La situazione è chiara quindi: a metà Ottocento Parma non ha quasi più nulla a che fare con il formaggio grana (e probabilmente neanche con il prosciutto, visto che nelle forniture di carne per le mense di Maria Luigia quasi non c’è traccia di maiale, e nell’inchiesta di Stefano Jacini del 1881 sulle produzioni agricole italiane si nomina soltanto il prosciutto di San Daniele). Poi succede qualcosa.
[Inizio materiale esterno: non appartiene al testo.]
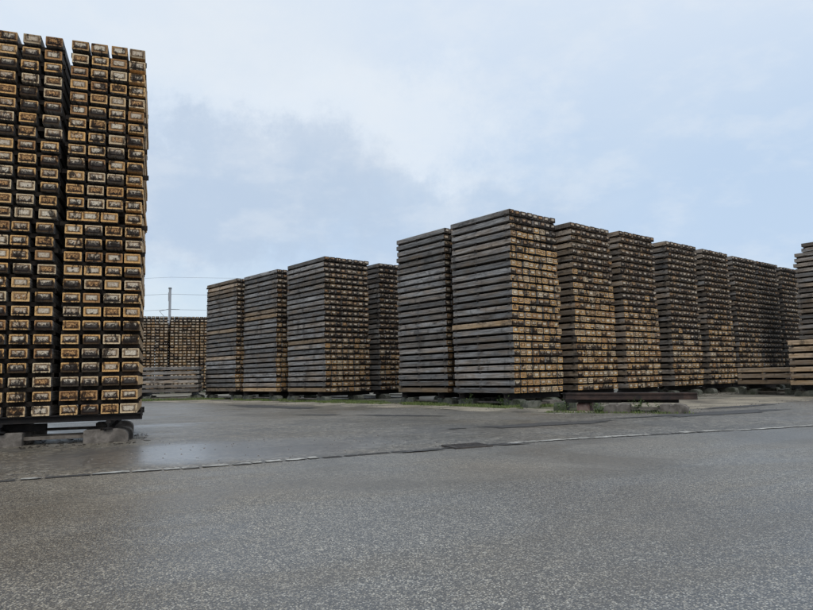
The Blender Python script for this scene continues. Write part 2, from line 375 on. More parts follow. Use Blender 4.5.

Qualcuno evidentemente si rimette a produrre quel formaggio che nel passato tante soddisfazioni aveva dato alla città.
Nel 1861, a unità d’Italia appena avvenuta, una relazione della neocostituita camera di commercio annota: «nella provincia parmense le industrie più meritevoli di speciale attenzione sono la fabbricazione de’ formaggi». E pochi anni dopo, nel 1867, a Bibbiano, in provincia di Reggio Emilia, si costituisce la società bibbianese pel commercio formaggi che segna l’atto di nascita del parmigiano reggiano come lo conosciamo noi oggi.
E in Lombardia? E nel piacentino, legato a doppio filo con il confinante lodigiano? Si pensa ai danè, c’è poco da filosofare. Il burro spunta prezzi migliori del formaggio? Facciamo burro. I formaggi freschi o a stagionatura breve eliminano i costi dell’immagazzinamento, con gli onerosi interessi passivi? Basta grana, meglio stracchino e mascarpone, che proprio nel lodigiano trae la sua origine.
Mentre a Parma e a Reggio la produzione di grana riprende e comincia a salire con un trend che nemmeno le guerre mondiali riusciranno a interrompere, a poco a poco Piacenza e Lodi la abbandonano. Oggi la situazione è quella che conosciamo: il consorzio del parmigiano reggiano (nato nel 1934) esprime la produzione dell’area storica, il resto si raggruppa nel consorzio del grana padano (fondato nel 1954). Piacenza è uscita dall’universo del formaggio grana, mentre la produzione di granone lodigiano è cessata alla fine degli anni settanta. All’inizio degli anni duemila è stata ripresa, ma il grana prodotto a Lodi non ha più le caratteristiche di quello di un tempo a causa della scomparsa delle marcite e del trifoglio da foraggio, annichiliti dalla coltivazione intensiva del mais.